The Bechdel Test is a delightful if imperfect tool used to gauge how much Hollywood actually pays attention to women, instead of treating them like second class citizens. It’s a simple formula, one that has three guiding principles. First, a movie needs to have more than one woman, because otherwise it comes across as tokenism (or Tolken-ism, as Peter Jackson fudged the text of The Hobbit to include one female character that is, nonetheless, by her lonesome). These women also have to talk to each other, which proves to be a challenge sometimes as many screenwriters are men. And third, and most importantly, these female characters need to be talking to each other about something, ANYTHING, other than a man. It’s a common screenwriting cheat to have characters exist only to circle the leading man and explain their skills and appeal. Frequently this person is a female. And frequently, it’s pretty lame. So you can see how the Bechdel Test isn’t just about feminism, but also about lazy storytelling.
The website Vocativ recently checked out the most successful movies of 2013, cherrypicking the top 50 for analysis. And, surprise, movies that pass the Bechdel Test gross much more than movies that don’t! Hooray! Hooray? In most cases, Hooray! The best example of this, noted in the piece and elsewhere, was The Heat, which featured nonstop bantering from leads Sandra Bullock and Melissa McCarthy, frequently about their jobs and almost never about men. It’s the fifteenth highest grossing film of 2013, but you don’t even have to look far to find other films passing the Bechdel standards: the top two films of the year, Iron Man 3 and The Hunger Games: Catching Fire, already pass. Again, of course, it’s not a fine science: ultimately, Iron Man 3 doesn’t give Gwyneth Paltrow and Rebecca Hall THAT much to discuss, and in a circular way, all talk in an Iron Man film is about one pretty specific dude.

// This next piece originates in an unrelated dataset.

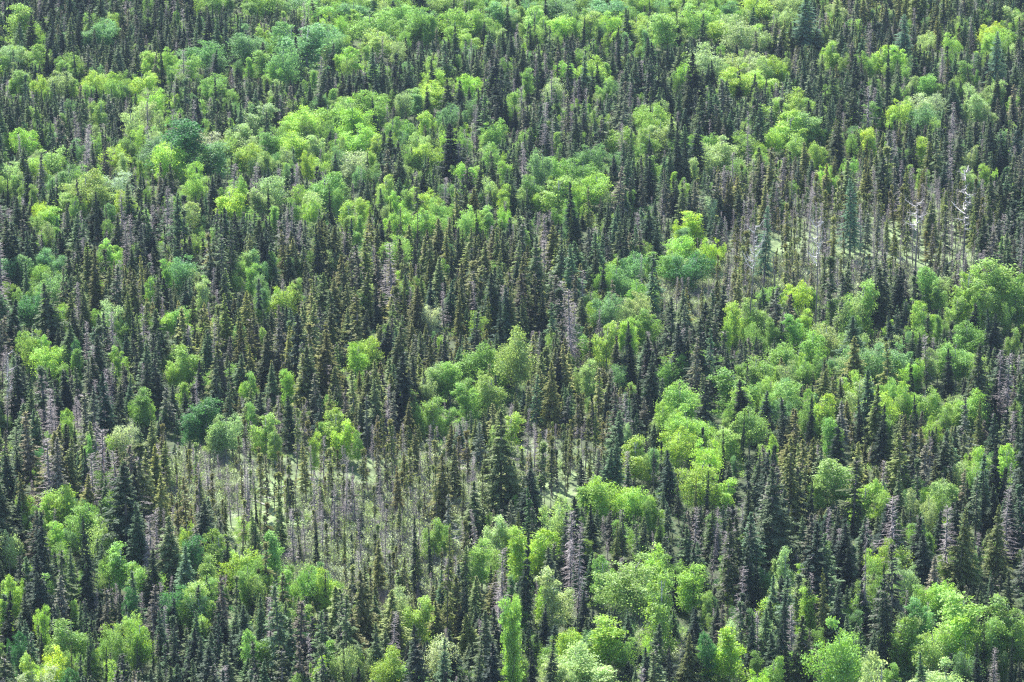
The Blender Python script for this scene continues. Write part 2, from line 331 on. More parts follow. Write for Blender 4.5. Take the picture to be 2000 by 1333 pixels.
# ------------------------------------------------------------------ what stands where (photo pixels: x, top y, crown width, visible height, colour)
TINT = dict(L=(.345, .520, .090), l=(.420, .570, .070), G=(.245, .410, .090), B=(.190, .350, .135), P=(.375, .490, .205), D=(.080, .220, .065), p=(.325, .470, .125), W=(.42, .50, .30))
CN = dict(L='lime green', l='yellow-lime', G='mid green', B='blue-green', P='pale green', D='deep green', p='soft green', W='whitish green')
BL = '''420,-25,50,35,p;520,-20,60,40,G;585,-18,60,40,B;640,-30,60,40,p;700,-30,60,40,L;745,-22,60,45,p;830,-25,70,40,G;890,-20,60,45,p;950,-25,60,45,G;1060,-32,60,40,G;1130,-28,60,40,B;1235,-20,50,40,p;1290,-24,60,45,G;1340,-20,60,45,L;1400,-28,60,40,p;1470,-15,60,45,L;1540,-20,45,40,P;45,0,60,80,G;203,35,52,45,B;400,76,65,55,B;485,55,75,65,B;20,83,50,40,P;68,83,35,40,G;145,97,45,50,G;295,95,40,50,L;330,92,30,30,L;362,100,50,55,p
38,132,40,45,G;112,135,45,45,P;75,140,35,35,L;185,135,45,40,L;218,138,30,40,L;280,135,50,40,L;415,142,50,45,G;300,172,40,40,L;192,195,32,45,G;255,205,40,70,P;290,190,35,60,P
358,222,95,110,D;47,245,45,50,L;305,265,85,60,B;410,252,45,50,W;225,280,48,50,L;100,285,60,50,p;470,235,50,60,P;490,275,50,50,L;15,310,40,60,P;135,315,50,40,B;380,310,40,40,L;180,318,50,30,G
515,50,32,50,L;510,95,40,50,G;560,42,60,75,B;600,40,80,90,B;640,45,60,60,B;630,0,70,45,G;690,-5,60,40,B;665,28,28,30,L;722,20,70,55,p;740,50,60,55,p;780,0,80,60,G;820,10,60,60,G;890,35,50,45,L
900,10,70,60,G;940,20,50,50,G;980,0,50,60,B;540,120,40,30,G;680,88,40,50,L;857,125,42,40,L;915,140,40,30,L;845,155,75,50,L;785,168,40,30,P;722,172,60,45,L;672,185,45,30,P;640,195,55,50,L;690,198,75,60,L
590,205,70,60,L;515,198,50,60,P;530,255,45,60,G;565,252,60,60,L;700,245,80,50,L;830,213,30,35,L;765,225,30,35,G;800,228,40,35,G;880,200,40,35,B;967,232,42,42,G;880,248,30,30,L;815,255,35,35,P;690,290,50,50,W
730,260,35,40,L;820,278,30,40,L;845,280,40,40,L;910,305,40,30,L;985,310,30,35,L;960,280,45,35,G;620,260,40,60,P;600,290,30,30,L
1045,12,45,60,p;1090,20,60,50,L;1150,18,40,60,p;1085,-5,80,30,B;1030,-5,40,30,B;1190,-5,70,35,B;1200,20,40,30,L;1245,25,50,30,L;1295,20,60,70,p;1370,5,65,60,p;1400,30,50,40,L;1425,0,35,45,B;1450,30,60,60,P
1005,165,40,40,G;1035,128,25,40,G;1160,110,50,30,L;1180,128,30,40,L;1105,115,30,25,L;1080,148,40,30,P;1185,150,25,35,G;1335,120,35,25,L;1380,86,65,70,P;1435,100,50,40,P;1470,100,50,45,P;1495,110,30,40,P;1440,130,80,30,L
1275,198,55,35,G;1280,218,40,35,G;1290,228,60,60,P;1215,245,50,50,G;1265,250,40,50,G;1460,250,50,45,G;1405,270,85,55,P;1155,278,48,45,B;1055,275,45,50,B;1080,300,50,35,G;1140,308,60,40,G;1378,250,40,30,G
1530,12,40,30,P;1640,0,35,35,P;1625,78,35,50,L;1515,105,40,35,L;1720,85,35,50,L;1755,85,35,60,L;1938,40,40,25,l;1950,50,45,45,L;1975,10,40,50,P;1812,58,30,30,P;1860,63,30,30,L;1810,133,45,45,G;1890,115,30,40,G
1560,173,50,50,L;1515,185,50,60,L;1580,215,60,70,p;1540,215,60,70,L;1695,195,35,45,G;1695,245,30,45,l;1755,190,40,30,L;1800,178,45,35,W;1835,178,35,35,W;1805,200,60,40,B;1900,155,30,30,P;1950,152,30,40,P;1910,180,40,50,P
1600,268,35,30,L;1800,265,35,65,l;1895,280,25,40,P;1665,300,30,30,G;1925,315,25,30,L;1605,318,25,20,L
170,335,90,70,p;225,335,60,60,W;240,370,40,45,l;450,363,60,48,l;465,340,30,30,L;380,335,40,40,L;82,385,35,30,l;95,400,40,50,L;370,390,40,50,P;210,465,35,40,L;485,480,40,50,G;355,495,60,45,B;325,500,25,30,G
85,482,35,50,B;45,492,45,60,B;15,500,45,60,B;120,495,30,45,B;95,530,55,60,B;60,550,40,30,G;65,568,55,60,D;100,580,35,55,G;295,538,25,40,G;395,540,30,40,P;215,585,40,50,P;345,585,50,50,G;490,510,30,60,G;60,640,50,40,G;85,650,30,40,L
530,338,60,60,P;637,333,62,75,G;680,390,40,50,L;705,380,30,40,L;755,340,35,50,p;775,368,25,30,L;800,365,30,40,G;825,362,45,50,L;780,398,40,30,L;815,405,50,35,L;860,385,35,30,G;955,340,35,25,P;985,357,30,35,L
910,402,35,35,p;955,400,40,45,p;985,400,25,25,L;770,455,48,35,G;500,485,30,50,B;505,530,30,40,B;555,552,45,40,L;840,590,35,60,W;725,650,45,45,L
1040,340,45,55,G;1090,340,60,70,p;1160,335,60,50,L;1110,385,30,40,G;1352,407,48,60,l;1335,455,60,50,L;1390,460,35,30,l;1310,478,60,50,G;1350,490,70,50,D;1390,380,25,35,W;1205,510,50,45,B;1235,490,50,50,B;1175,515,30,30,G
1245,540,45,40,G;1190,570,50,55,B;1245,565,45,50,P;1265,600,40,50,G;1430,580,38,85,L;1475,580,48,75,p;1185,620,42,95,L;1225,615,35,40,L;1010,632,85,80,p
1688,537,58,110,G;1558,545,45,45,l;1810,517,50,65,G;1890,512,50,110,L;1950,497,80,120,p;1990,530,50,100,G;1553,610,40,55,G;1585,600,30,35,l;1800,588,38,55,L;1620,625,60,60,P;1670,640,50,50,P;1890,625,80,50,G;1985,635,30,50,G
90,670,65,50,L;145,660,25,50,D;230,672,30,40,G;278,755,40,55,G;365,670,50,70,p;490,720,30,50,G;400,775,60,75,D;440,805,55,50,P;490,780,25,40,G;240,820,45,50,W;135,790,25,40,G;170,845,20,30,G;120,940,65,50,L;165,980,35,30,G
520,800,45,75,p;560,715,30,60,L;655,798,50,60,L;675,815,40,50,l;610,840,25,30,l;695,666,40,60,L;845,695,45,50,P;880,700,50,70,G;940,668,85,80,G;910,745,50,60,G;845,770,45,55,G;960,730,50,60,p;1000,800,45,72,L
1150,698,35,70,P;1330,740,90,90,p;1425,720,80,90,G;1440,750,50,60,L;1465,793,72,78,p;1345,800,90,60,L;1320,830,60,50,L;1380,850,50,50,L;1240,850,60,78,L;1370,895,85,90,L;1170,925,90,60,L;1235,935,60,60,L;1095,960,60,40,P
1310,690,50,50,G;1480,690,60,60,G;1220,820,20,30,P;1530,665,80,70,G;1590,640,60,60,G;1680,670,60,60,B;1735,665,70,75,B;1780,690,40,40,L;1540,738,65,60,p;1610,765,40,45,L;1680,735,40,45,P;1745,735,40,30,G;1770,745,30,40,L
1810,750,50,40,G;1720,760,60,50,L;1905,757,75,55,L;1870,665,80,60,G;1620,810,40,50,G;1640,890,80,90,p;1840,920,60,50,P;1910,865,35,50,L;1965,865,40,50,L;1720,930,20,30,L;1815,965,30,30,P;1785,950,30,40,P
110,1010,40,60,L;160,985,50,60,G;200,1015,60,40,p;230,1060,60,80,G;15,1030,40,50,P;20,1120,35,40,L;255,1140,30,60,D;85,1175,25,30,L;135,1205,65,75,G;275,1205,50,50,L;235,1222,50,50,G;105,1265,50,50,l;60,1270,35,40,L;80,1300,60,33,W;35,1230,30,40,D
365,1010,30,30,L;375,1040,45,70,D;420,1035,50,60,G;470,1060,65,65,L;385,1125,50,70,p;490,1225,40,60,G;530,1037,60,95,G;600,1100,50,50,G;640,1105,40,50,L;850,1005,40,50,G;940,1050,50,60,p;775,1140,50,50,P;820,1155,55,100,L
860,1235,60,80,W;760,1258,80,75,L;995,1150,50,60,G;680,1255,50,40,P;620,1275,25,40,L;975,1000,45,60,P;1015,1025,50,60,L;1060,1030,60,80,l;1075,1105,60,115,P;1240,1090,130,100,p;1280,1065,55,50,L;1290,1110,70,150,G;1350,1100,60,80,L;1180,1085,40,60,G
1110,1210,60,60,l;1190,1205,80,90,l;1130,1250,110,83,P;1080,1270,60,60,P;1425,1225,75,110,l;1385,1230,40,60,D;1430,1200,30,40,W;1000,1150,30,60,L;1480,1300,40,40,L;1535,1065,40,50,P;1740,1050,60,60,L;1765,1090,50,50,P;1830,1118,60,50,L
1650,1215,110,118,G;1760,1200,60,80,G;1790,1165,50,60,B;1880,1155,100,120,p;1860,1200,70,100,L;1970,1160,80,120,G;1850,1295,100,40,P;1720,1260,60,70,P'''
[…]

You’d find a more relevant example of female representation in Gravity, the year’s seventh highest-grossing film. Of course, it fails the test, given that Sandra Bullock’s besieged astronaut is the only woman in the film, and only one of two live action characters overall. Also passing the test are testosterone-heavy Fast And Furious 6 and G.I. Joe: Retaliation. It’s really not hard to pass this test, so it was something of a black eye to the industry when failure was common, but things seem to be turning around. If a movie like Man Of Steel can pass the test, anything can pass the test.
The question is: who is telling these stories? If you guessed, "Pretty much all men," place a gold star on your shiny new Trapper Keeper. Of the fifty highest grossing films of the year, only one woman could even score a co-directing credit, that being Jennifer Lee of the animated Frozen. In fact, aside from Frozen, only two wide-release movies this past year were directed by women: the remake of Carrie and the mis-marketed Black Nativity. Nothing will ever truly be equal, but that’s an obscene level of misrepresentation, particularly considering so many movies this year seemed interested in female characters. Maybe studios will see these findings, realize it pays to not ignore women, and we’ll see some ladies in more director’s chairs.